O emaranhado das ruas, cada dia mais denso, propagando seus ruídos. O gesto mecânico. A lentidão das pontes, cobertas pelos lotações de longo percurso, o vaivém da fuligem. Pelas calçadas, a indumentária padronizada, rente aos espelhos da nova arquitetura. A jornada de trabalho esticada e seus "pombos" desempregados. A violência dos fins-de-semana, seus desertos de silêncio. E o poeta ao gelo de avenidas, sem recibo de livrarias.
Mais do que antiacadêmica, a poesia deste livro recusa morada definitiva. A “Rua Felicidade”, procurada claramente ou de forma velada nestes poemas em prosa, nada é senão o próprio deslocamento, contínuo e perpétuo, no interior de uma cidade que não cessa de crescer.
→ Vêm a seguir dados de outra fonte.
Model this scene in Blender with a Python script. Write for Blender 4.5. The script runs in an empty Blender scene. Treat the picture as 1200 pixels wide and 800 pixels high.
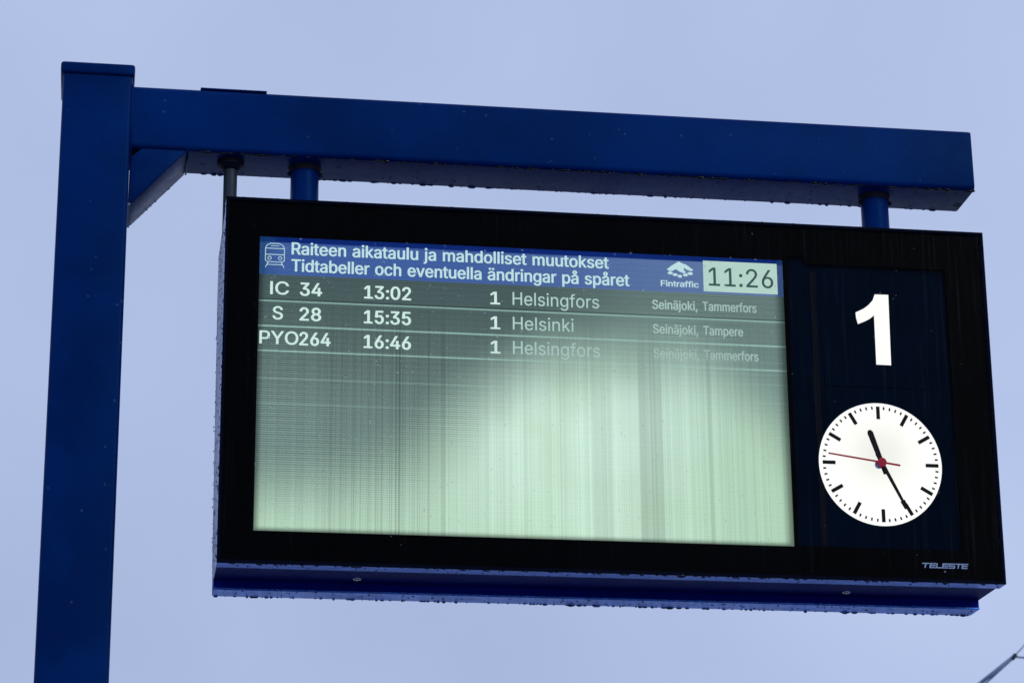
import bpy, bmesh, math, random, json
from mathutils import Vector, Matrix, geometry
R_ = math.radians
random.seed(11)
sc = bpy.context.scene
C = sc.collection

# ------------------------------------------------------------------ camera
cam = bpy.data.cameras.new('camera'); camo = bpy.data.objects.new('camera', cam); C.objects.link(camo)
cam.sensor_width = 36; cam.lens = 92.79; cam.clip_start = .05; cam.clip_end = 5000
rx = Vector((0.9879138, -0.1545254, -0.0121763)); uy = Vector((-0.0403549, -0.3322512, 0.9423272)); fw = Vector((0.1496591, 0.9304467, 0.3344714))
M3 = Matrix((rx, uy, -fw)).transposed()
camo.matrix_world = Matrix.Translation((0.12205, -5.04146, 1.59653)) @ M3.to_4x4()
cam.dof.use_dof = True; cam.dof.focus_distance = 5.85; cam.dof.aperture_fstop = 13
sc.camera = camo
sc.view_settings.view_transform = 'Standard'; sc.view_settings.look = 'None'; sc.view_settings.exposure = 0; sc.view_settings.gamma = 1

# ------------------------------------------------------------------ node helpers
class V:
    """a socket with operators, to write shader maths as formulas"""
    def __init__(s, nt, so): s.nt = nt; s.so = so
    def _m(s, op, *a):
        n = s.nt.nodes.new('ShaderNodeMath'); n.operation = op
        for i, v in enumerate((s,) + a):
            if isinstance(v, V): s.nt.links.new(v.so, n.inputs[i])
            else: n.inputs[i].default_value = v
        return V(s.nt, n.outputs[0])
    def __add__(s, o): return s._m('ADD', o)
    def __sub__(s, o): return s._m('SUBTRACT', o)
    def __mul__(s, o): return s._m('MULTIPLY', o)
    def __truediv__(s, o): return s._m('DIVIDE', o)
    def lt(s, o): return s._m('LESS_THAN', o)
    def gt(s, o): return s._m('GREATER_THAN', o)
    def sin(s): return s._m('SINE')
    def abs(s): return s._m('ABSOLUTE')
    def pow(s, o): return s._m('POWER', o)
    def mx(s, o): return s._m('MAXIMUM', o)
    def mn(s, o): return s._m('MINIMUM', o)
    def inv(s): return (s * -1) + 1
    def ss(s, a, b):
        n = s.nt.nodes.new('ShaderNodeMapRange'); n.interpolation_type = 'SMOOTHSTEP'
        s.nt.links.new(s.so, n.inputs['Value']); n.inputs['From Min'].default_value = a; n.inputs['From Max'].default_value = b
        return V(s.nt, n.outputs[0])
    def band(s, a, b, e=.0004): return s.ss(a - e, a + e) * s.ss(b - e, b + e).inv()
def noise(nt, vec, scale, detail=2, rough=.5):
    n = nt.nodes.new('ShaderNodeTexNoise'); n.inputs['Scale'].default_value = scale; n.inputs['Detail'].default_value = detail
    n.inputs['Roughness'].default_value = rough
    nt.links.new(vec.so if isinstance(vec, V) else vec, n.inputs['Vector']); return V(nt, n.outputs[0])
def xyz(nt, x, y, z):
    n = nt.nodes.new('ShaderNodeCombineXYZ')
    for i, v in enumerate((x, y, z)):
        if isinstance(v, V): nt.links.new(v.so, n.inputs[i])
        else: n.inputs[i].default_value = v
    return V(nt, n.outputs[0])
def curve(nt, v, pts):
    n = nt.nodes.new('ShaderNodeFloatCurve'); c = n.mapping.curves[0]
    while len(c.points) > 2: c.points.remove(c.points[1])
    c.points[0].location = pts[0]; c.points[1].location = pts[-1]
    for p in pts[1:-1]: c.points.new(*p)
    n.mapping.update(); nt.links.new(v.so, n.inputs['Value']); return V(nt, n.outputs[0])
def s2l(c): return tuple(((x / 255) / 12.92 if x / 255 <= .04045 else ((x / 255 + .055) / 1.055) ** 2.4) for x in c) + (1,)
def mixc(nt, f, a, b):
    n = nt.nodes.new('ShaderNodeMix'); n.data_type = 'RGBA'; n.clamp_factor = True
    if isinstance(f, V): nt.links.new(f.so, n.inputs[0])
    else: n.inputs[0].default_value = f
    for i, v in ((6, a), (7, b)):
        if isinstance(v, V): nt.links.new(v.so, n.inputs[i])
        else: n.inputs[i].default_value = v
    return V(nt, n.outputs[2])
def scalec(nt, c, f):
    n = nt.nodes.new('ShaderNodeVectorMath'); n.operation = 'SCALE'
    if isinstance(c, V): nt.links.new(c.so, n.inputs[0])
    else: n.inputs[0].default_value = c[:3]
    if isinstance(f, V): nt.links.new(f.so, n.inputs['Scale'])
    else: n.inputs['Scale'].default_value = f
    return V(nt, n.outputs[0])

# ------------------------------------------------------------------ world and sun: flat overcast winter sky
SUN_EL, SUN_AZ = 24, 150          # azimuth clockwise from +Y
w = bpy.data.worlds.new("World"); sc.world = w; w.use_nodes = True
nt = w.node_tree; nt.nodes.clear()
out = nt.nodes.new('ShaderNodeOutputWorld')
sky = nt.nodes.new('ShaderNodeTexSky'); sky.sky_type = 'NISHITA'; sky.sun_disc = False
sky.sun_elevation = R_(SUN_EL); sky.sun_rotation = R_(SUN_AZ); sky.air_density = 1; sky.dust_density = 3
bs = nt.nodes.new('ShaderNodeBackground'); bs.inputs[1].default_value = .05; nt.links.new(sky.outputs[0], bs.inputs[0])
tc = nt.nodes.new('ShaderNodeTexCoord'); g = V(nt, tc.outputs['Generated'])
n1 = noise(nt, g, 2.3, 4, .45); n2 = noise(nt, g, 9, 3, .5)
f = (n1 - .5) * 1.1 + (n2 - .5) * .2 + .5
cl = mixc(nt, (f - .5) * 1.6 + .5, s2l((162, 178, 217)), s2l((194, 210, 246)))
bo = nt.nodes.new('ShaderNodeBackground'); nt.links.new(cl.so, bo.inputs[0]); bo.inputs[1].default_value = 1
mx = nt.nodes.new('ShaderNodeMixShader'); mx.inputs[0].default_value = .96
nt.links.new(bs.outputs[0], mx.inputs[1]); nt.links.new(bo.outputs[0], mx.inputs[2]); nt.links.new(mx.outputs[0], out.inputs[0])
sl = bpy.data.lights.new('sun', 'SUN'); sl.energy = .5; sl.angle = R_(25); sl.color = (1, .98, .95)
so = bpy.data.objects.new('sun', sl); C.objects.link(so); so.location = (0, 0, 12)
sd = Vector((math.sin(R_(SUN_AZ)) * math.cos(R_(SUN_EL)), math.cos(R_(SUN_AZ)) * math.cos(R_(SUN_EL)), math.sin(R_(SUN_EL))))
so.rotation_euler = sd.to_track_quat('Z', 'Y').to_euler()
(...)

Sendo assim, a pauliceia retratada em Meio – fio só pode constituir-se em movimento eterno, refletido no cotidiano dos heróis que por ela transitam (motoboys, taxistas, artesãos nômades, skatistas). Como o beijo da hidra que ondula em seus outdoors, tudo nela muda, tudo quer passar, tudo voa.
Assim os amores que a povoam, anônimos na maioria, ecos bastante audíveis do soneto de Baudelaire ( “À Une Passante”), cuja personagem tem em “Paixão em Trânsito” sua versão masculina. Cenas e paixões cuja transitoriedade parece obedecer á necessidade das Moiras.
Necessidade que, por sua vez, é a mesma com que o poeta andarilho, integrante desse cenário, transforma guarda-chuvas em orquídeas, amigo que é de tudo que pelo exercício de seu ofício possa se transformar em diferença, não raro em próprio oposto. Como a Senhora Loth, que contrariando o texto bíblico segue em frente, como todas as demais. Na poesia isso é possível.